Saddam the Baathist (Baathism is a kind of socialism) had in his later years seen how the wind was blowing in the Arab world and begun to adorn his terror state with certain Islamic trappings. Cozy relations with Islamic terrorists suited his purposes. They had the same enemies -- Israel and the United States. But, like other Arab leaders, Saddam was aware of the Islamist threat. While the Islamists were at war with the West, they were also casting covetous glances at the secular states in the Arab world. Saddam followed the Sun Tzu logic to keep your friends close but your enemies closer.
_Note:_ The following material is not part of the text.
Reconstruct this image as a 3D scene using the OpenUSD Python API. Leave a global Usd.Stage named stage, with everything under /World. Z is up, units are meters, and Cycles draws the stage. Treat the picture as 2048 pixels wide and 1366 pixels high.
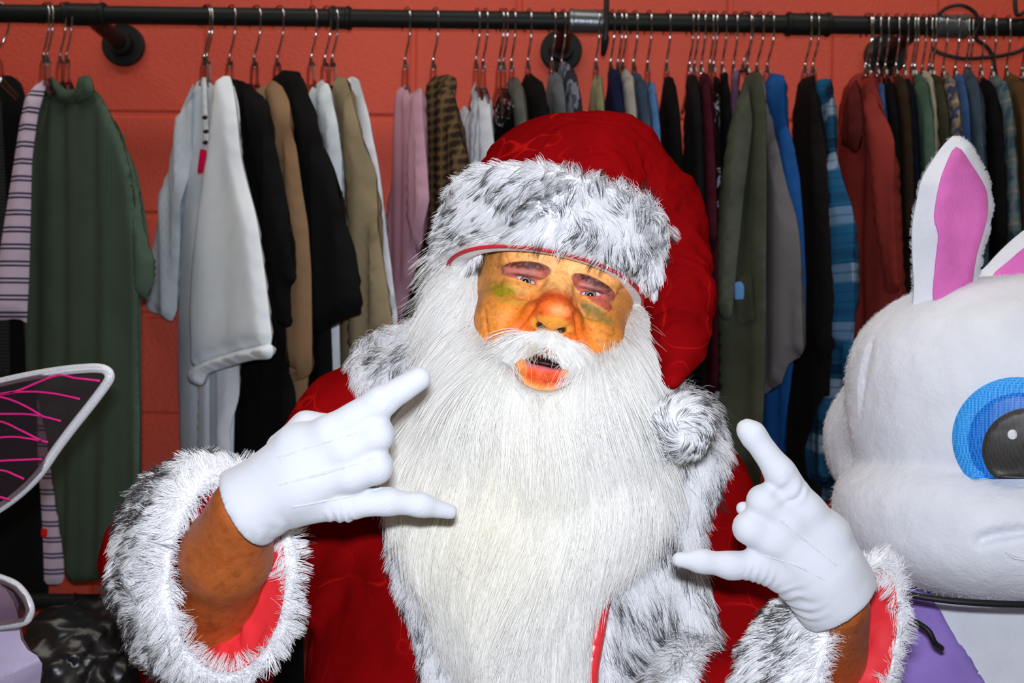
import math, random
import numpy as np, trimesh, shapely, usdkit, meshkit
from shapely.geometry import Polygon
from scipy.spatial import Delaunay, cKDTree
from scipy.interpolate import RegularGridInterpolator
from pxr import Usd, UsdGeom, UsdLux, UsdShade, Gf, Sdf, Vt

stage = Usd.Stage.CreateInMemory()
UsdGeom.SetStageUpAxis(stage, 'Z'); UsdGeom.SetStageMetersPerUnit(stage, 1.0)
UsdGeom.Xform.Define(stage, '/World')

# ------------------------------------------------------------------ camera, flash, added fill light, exposure
CAM = np.array([0.0, 0.0, 1.45]); ROLL = 0.0136; FPX = 35.0 / 36.0 * 2048
RIGHT = np.array([math.cos(ROLL), 0, math.sin(ROLL)]); UP = np.array([-math.sin(ROLL), 0, math.cos(ROLL)]); FWD = np.array([0, 1.0, 0])
camera = UsdGeom.Camera.Define(stage, '/World/camera')
camera.CreateFocalLengthAttr(35.0); camera.CreateHorizontalApertureAttr(36.0)
camera.AddTransformOp().Set(Gf.Matrix4d(*RIGHT, 0, *UP, 0, *(-FWD), 0, *CAM, 1))
camera.CreateFStopAttr(8.0); camera.CreateFocusDistanceAttr(0.88)
camera.CreateExposureAttr(0.18)
flash = UsdLux.RectLight.Define(stage, '/World/camera_flash')          # the flash of the camera, just above its lens
flash.CreateWidthAttr(0.045); flash.CreateHeightAttr(0.022); flash.CreateIntensityAttr(3000.0); flash.CreateColorAttr((0.93, 0.98, 1.09))
flash.AddTranslateOp().Set((0.0, 0.0, 1.45 + 0.058)); flash.AddRotateXOp().Set(88.0)
back_fill = UsdLux.RectLight.Define(stage, '/World/added_fill_light')            # unseen fill light added above the rail to brighten wall and clothes
back_fill.CreateWidthAttr(2.8); back_fill.CreateHeightAttr(0.30); back_fill.CreateIntensityAttr(5.0); back_fill.CreateColorAttr((1.0, 0.94, 0.84))
back_fill.AddTranslateOp().Set((0.0, 1.12, 2.76))
dome = UsdLux.DomeLight.Define(stage, '/World/ambient_light'); dome.CreateIntensityAttr(0.035); dome.CreateColorAttr((1.0, 0.72, 0.45))

# ------------------------------------------------------------------ helpers
def P(px, py, Y):
    """Camera-frame point (right, depth, up) seen at pixel (px, py) at depth Y."""
    return np.array([(px - 1024.0) / FPX * Y, Y, (683.0 - py) / FPX * Y])

def W(v):
    v = np.asarray(v, float)
    return CAM + v[..., 0:1] * RIGHT + v[..., 1:2] * FWD + v[..., 2:3] * UP

def U(v):
    d = np.asarray(v, float) - CAM
    return np.stack([d @ RIGHT, d @ FWD, d @ UP], -1)

def S(r, g, b):
    c = np.array([r, g, b]) / 255.0
    return tuple(np.where(c < 0.04045, c / 12.92, ((c + 0.055) / 1.055) ** 2.4))

_used = {}
def numbered(parent, name):
    k = (parent, name); n = _used.get(k, 0); _used[k] = n + 1
    return f'{parent}/{name}' if n == 0 else f'{parent}/{name}_{n:03d}'

def tag(prim, label=None, cat=None, group=None, kind=None):
    for k, v in (('label', label), ('category', cat), ('group', group), ('kind', kind)):
        if v: prim.SetCustomDataByKey(k, v)
    return prim

def thing(name, label, cat, group=None, at=None):
    x = UsdGeom.Xform.Define(stage, numbered('/World', name))
    if at is not None: x.AddTranslateOp().Set(tuple(map(float, at)))
    tag(x.GetPrim(), label, cat, group); ORIGIN[x.GetPath().name] = np.zeros(3) if at is None else np.asarray(at, float); return str(x.GetPath())

ORIGIN = {}
def obj(name, mesh, mat, parent='/World', smooth=True, uv=None, paint=None, label=None, kind=None, world=False):
    """One Mesh prim; mesh is (vertices, triangles) in the camera frame, or in world coordinates when world."""
    if isinstance(mesh, trimesh.Trimesh): mesh = (mesh.vertices, mesh.faces)
    v, f = np.asarray(mesh[0], float), np.asarray(mesh[1], int)
    if not world: v = W(v) - ORIGIN.get((parent + '/').split('/')[2], 0.0)
    if paint is not None or uv is not None: smooth = True if smooth else False
    m = usdkit.mesh(stage, numbered(parent, name), (v, f), MAT[mat] if isinstance(mat, str) else mat, smooth=smooth, uv=uv)
    if paint is not None:
        UsdGeom.PrimvarsAPI(m).CreatePrimvar('paint', Sdf.ValueTypeNames.Color3fArray, 'vertex').Set(Vt.Vec3fArray.FromNumpy(np.asarray(paint, np.float32)))
    tag(m.GetPrim(), label, None, None, kind)
    return str(m.GetPath())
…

The failure to find WMDs by this point is certainly puzzling. But the Democrats and the press -- most egregiously the BBC -- have adopted an interpretation that is simply childish. In Britain and the United States, liberals are charging that the governments of Blair and Bush purposely lied. In Britain at least, Blair’s chief accuser at the BBC, Andrew Gilligan, has himself been revealed to be a liar. But do the U.S. accusers really believe that Bush made it all up? If that were true, why did all of the intelligence services in the world as well as the U.N. Security Council conclude that Iraq did have those weapons? If it were true, why didn’t Hussein invite the U.N. inspectors into Iraq and prove that he had no weapons? Why throw the inspectors out altogether in 1998? Why risk and lose his kingdom for weapons he never had? It doesn’t make sense.
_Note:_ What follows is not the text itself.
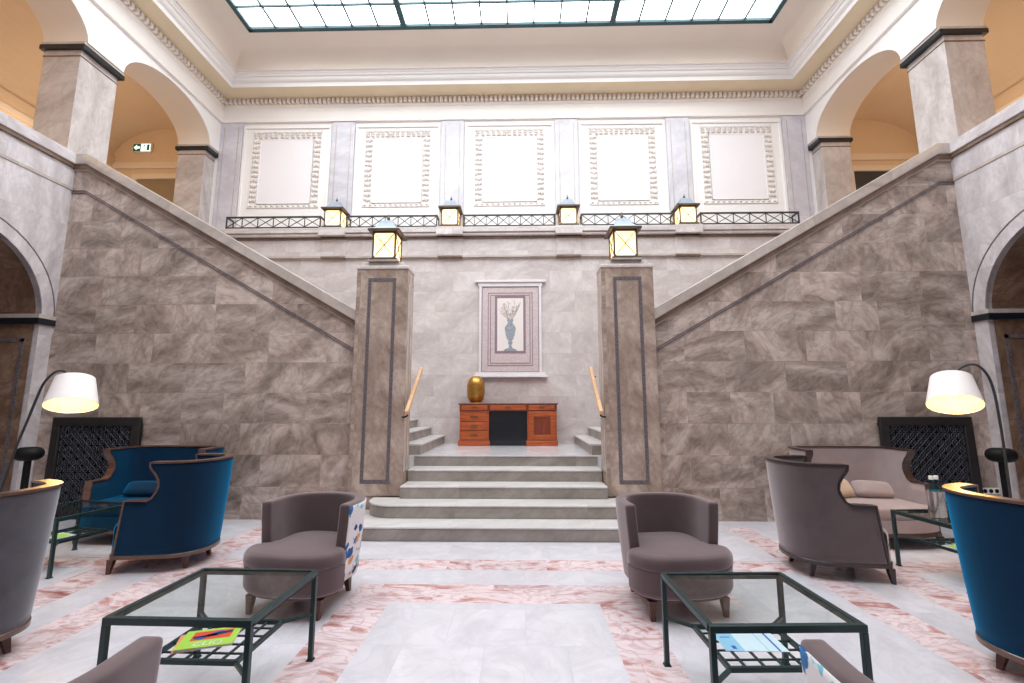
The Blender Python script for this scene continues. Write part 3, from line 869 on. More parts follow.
# ------------------------------------------------------------------ plaster panels on the upper back wall
def plaster_panel(x0, x1, label):
    c = (x0 + x1) / 2; a = (x1 - x0) / 2
    t = thing('plaster_panel', label, 'wall panel', (c, YB, 4.95), 0, 'plaster panels on the upper back wall')
    H = 2.34
    m = MB()
    for q in ((-a, a, H - 0.05, H), (-a, -a + 0.05, 0, H - 0.05), (a - 0.05, a, 0, H - 0.05)): m.box(q[0], q[1], -0.028, -0.001, q[2], q[3])
    m.build('border', 'plaster', t, bevel=0.008)
    fa, z0, z1, bw = a - 0.20, 0.53, H - 0.12, 0.17
    m = MB(); m.box(-fa + bw, fa - bw, -0.012, -0.001, z0 + bw * 0.5, z1 - bw); m.build('field', 'plaster_field', t)
    m = MB()                                       # the thin fillets on both sides of the ornament
    for e, y in ((0.0, 0.02), (bw, 0.02)):
        A, Z0, Z1 = fa - e, z0 + e * 0.5, z1 - e
        m.box(-A, A, -y, -0.001, Z1 - 0.018, Z1); m.box(-A, A, -y, -0.001, Z0, Z0 + 0.012)
        m.box(-A, -A + 0.012, -y, -0.001, Z0, Z1); m.box(A - 0.012, A, -y, -0.001, Z0, Z1)
    m.build('fillets', 'plaster', t)
    m = MB()
    def leaf(cx, cz, l, w, vert):
        n = 8; ring = []
        for i in range(n):
            g = 2 * PI * i / n; u, v = l / 2 * math.cos(g), w / 2 * math.sin(g)
            ring.append((cx + (v if vert else u), cz + (u if vert else v)))
        m.layers([[(p[0], 0.0, p[1]) for p in ring], [(cx + (p[0] - cx) * .9, -0.022, cz + (p[1] - cz) * .9) for p in ring], [(cx + (p[0] - cx) * .4, -0.034, cz + (p[1] - cz) * .4) for p in ring]])
    L = 0.105
    nz = int((z1 - z0 - bw * 1.3) / L)
    for i in range(nz):
        zc = z0 + bw * 0.6 + (i + .5) * (z1 - z0 - bw * 1.6) / nz
        for s in (-1, 1):
            for off, ww in ((-0.042, .05), (0.012, .06), (0.052, .035)): leaf(s * (fa - bw / 2) + off, zc + random.uniform(-.012, .012), L * random.uniform(.65, .9), ww, True)
    nx = int((2 * fa) / L)
    for i in range(nx):
        xc = -fa + (i + .5) * 2 * fa / nx
        for off, ww in ((-0.045, .05), (0.0, .045), (0.045, .05)): leaf(xc + random.uniform(-.012, .012), z1 - bw / 2 + off, L * random.uniform(.65, .95), ww, False)
        leaf(xc, z0 + bw * 0.25, L * .6, .045, False)
    m.build('leaf_ornament', 'ornament', t, fix=False)['kind'] = 'stuff'
for x0, x1, lb in ((-5.60, -3.74, 'leftmost white plaster panel framed by leaf ornament on the upper back wall'),
                   (-3.22, -1.44, 'second white ornamented plaster panel from the left on the upper back wall'),
                   (-0.925, 0.925, 'middle white ornamented plaster panel on the upper back wall'),
                   (1.44, 3.22, 'second white ornamented plaster panel from the right on the upper back wall'),
                   (3.74, 5.60, 'rightmost white plaster panel framed by leaf ornament on the upper back wall')):
    plaster_panel(x0, x1, lb)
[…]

But even if (and it’s a big if) the weapons are never found, are we to conclude that the Bush administration took the nation into an aggressive war for oil or glory or some other goal? The Saddam regime was one of the most ghastly and horrific on the planet. On those grounds alone, the world should be thanking us for being willing to risk the lives of our soldiers to free the country. The regime was also a friend to every enemy of peace in the world. If Saddam had remained in power, gained nuclear weapons, and lived to menace the entire region and the world, President Bush would be condemned by history for failing to act before it was too late. For showing fortitude and good sense, he is condemned only by the small-minded.
(Correction: A previous column stated that the default rate for student loans was 40 percent. That was wrong. The rate reached 22.4 percent in 1990, but was most recently recorded as 5.4 percent. I misinterpreted a fact sheet and apologize for the error.)